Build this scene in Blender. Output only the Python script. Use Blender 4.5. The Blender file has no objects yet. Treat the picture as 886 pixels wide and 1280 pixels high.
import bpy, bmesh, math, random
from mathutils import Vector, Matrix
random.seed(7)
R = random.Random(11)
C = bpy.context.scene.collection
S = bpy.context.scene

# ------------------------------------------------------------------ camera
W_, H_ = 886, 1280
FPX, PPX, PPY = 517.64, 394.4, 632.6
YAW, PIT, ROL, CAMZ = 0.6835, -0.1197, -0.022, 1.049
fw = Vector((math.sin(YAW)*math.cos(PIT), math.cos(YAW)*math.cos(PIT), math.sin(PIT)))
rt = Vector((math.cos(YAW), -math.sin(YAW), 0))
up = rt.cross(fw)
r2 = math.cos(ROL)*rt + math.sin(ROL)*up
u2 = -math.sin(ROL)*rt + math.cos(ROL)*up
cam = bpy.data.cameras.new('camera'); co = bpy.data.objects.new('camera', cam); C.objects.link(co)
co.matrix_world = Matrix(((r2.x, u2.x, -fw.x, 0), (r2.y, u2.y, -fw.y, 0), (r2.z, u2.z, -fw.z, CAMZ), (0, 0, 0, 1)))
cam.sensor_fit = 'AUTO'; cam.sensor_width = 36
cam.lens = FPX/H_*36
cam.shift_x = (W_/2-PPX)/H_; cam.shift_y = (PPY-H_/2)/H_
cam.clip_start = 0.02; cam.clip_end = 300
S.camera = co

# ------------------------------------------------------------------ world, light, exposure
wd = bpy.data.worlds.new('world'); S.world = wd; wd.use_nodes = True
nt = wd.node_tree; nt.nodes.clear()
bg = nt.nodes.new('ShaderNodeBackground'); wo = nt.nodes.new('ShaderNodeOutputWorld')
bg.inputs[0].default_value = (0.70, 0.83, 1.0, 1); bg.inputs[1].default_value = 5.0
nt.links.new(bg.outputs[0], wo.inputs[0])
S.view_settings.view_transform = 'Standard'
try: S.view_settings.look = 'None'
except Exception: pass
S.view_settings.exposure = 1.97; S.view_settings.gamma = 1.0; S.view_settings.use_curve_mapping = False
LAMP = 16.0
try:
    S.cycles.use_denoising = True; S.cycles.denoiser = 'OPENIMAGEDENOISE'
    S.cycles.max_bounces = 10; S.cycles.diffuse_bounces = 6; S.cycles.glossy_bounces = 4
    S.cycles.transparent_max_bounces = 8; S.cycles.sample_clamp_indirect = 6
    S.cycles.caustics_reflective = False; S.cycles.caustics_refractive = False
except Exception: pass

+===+

* WHAT IS EXPECTED *
Please restate the whole listing word for word.

* THE RESPONSE *
Build this scene in Blender. Output only the Python script. Use Blender 4.5. The Blender file has no objects yet. Treat the picture as 886 pixels wide and 1280 pixels high.
import bpy, bmesh, math, random
from mathutils import Vector, Matrix
random.seed(7)
R = random.Random(11)
C = bpy.context.scene.collection
S = bpy.context.scene

# ------------------------------------------------------------------ camera
W_, H_ = 886, 1280
FPX, PPX, PPY = 517.64, 394.4, 632.6
YAW, PIT, ROL, CAMZ = 0.6835, -0.1197, -0.022, 1.049
fw = Vector((math.sin(YAW)*math.cos(PIT), math.cos(YAW)*math.cos(PIT), math.sin(PIT)))
rt = Vector((math.cos(YAW), -math.sin(YAW), 0))
up = rt.cross(fw)
r2 = math.cos(ROL)*rt + math.sin(ROL)*up
u2 = -math.sin(ROL)*rt + math.cos(ROL)*up
cam = bpy.data.cameras.new('camera'); co = bpy.data.objects.new('camera', cam); C.objects.link(co)
co.matrix_world = Matrix(((r2.x, u2.x, -fw.x, 0), (r2.y, u2.y, -fw.y, 0), (r2.z, u2.z, -fw.z, CAMZ), (0, 0, 0, 1)))
cam.sensor_fit = 'AUTO'; cam.sensor_width = 36
cam.lens = FPX/H_*36
cam.shift_x = (W_/2-PPX)/H_; cam.shift_y = (PPY-H_/2)/H_
cam.clip_start = 0.02; cam.clip_end = 300
S.camera = co

# ------------------------------------------------------------------ world, light, exposure
wd = bpy.data.worlds.new('world'); S.world = wd; wd.use_nodes = True
nt = wd.node_tree; nt.nodes.clear()
bg = nt.nodes.new('ShaderNodeBackground'); wo = nt.nodes.new('ShaderNodeOutputWorld')
bg.inputs[0].default_value = (0.70, 0.83, 1.0, 1); bg.inputs[1].default_value = 5.0
nt.links.new(bg.outputs[0], wo.inputs[0])
S.view_settings.view_transform = 'Standard'
try: S.view_settings.look = 'None'
except Exception: pass
S.view_settings.exposure = 1.97; S.view_settings.gamma = 1.0; S.view_settings.use_curve_mapping = False
LAMP = 16.0
try:
    S.cycles.use_denoising = True; S.cycles.denoiser = 'OPENIMAGEDENOISE'
    S.cycles.max_bounces = 10; S.cycles.diffuse_bounces = 6; S.cycles.glossy_bounces = 4
    S.cycles.transparent_max_bounces = 8; S.cycles.sample_clamp_indirect = 6
    S.cycles.caustics_reflective = False; S.cycles.caustics_refractive = False
except Exception: pass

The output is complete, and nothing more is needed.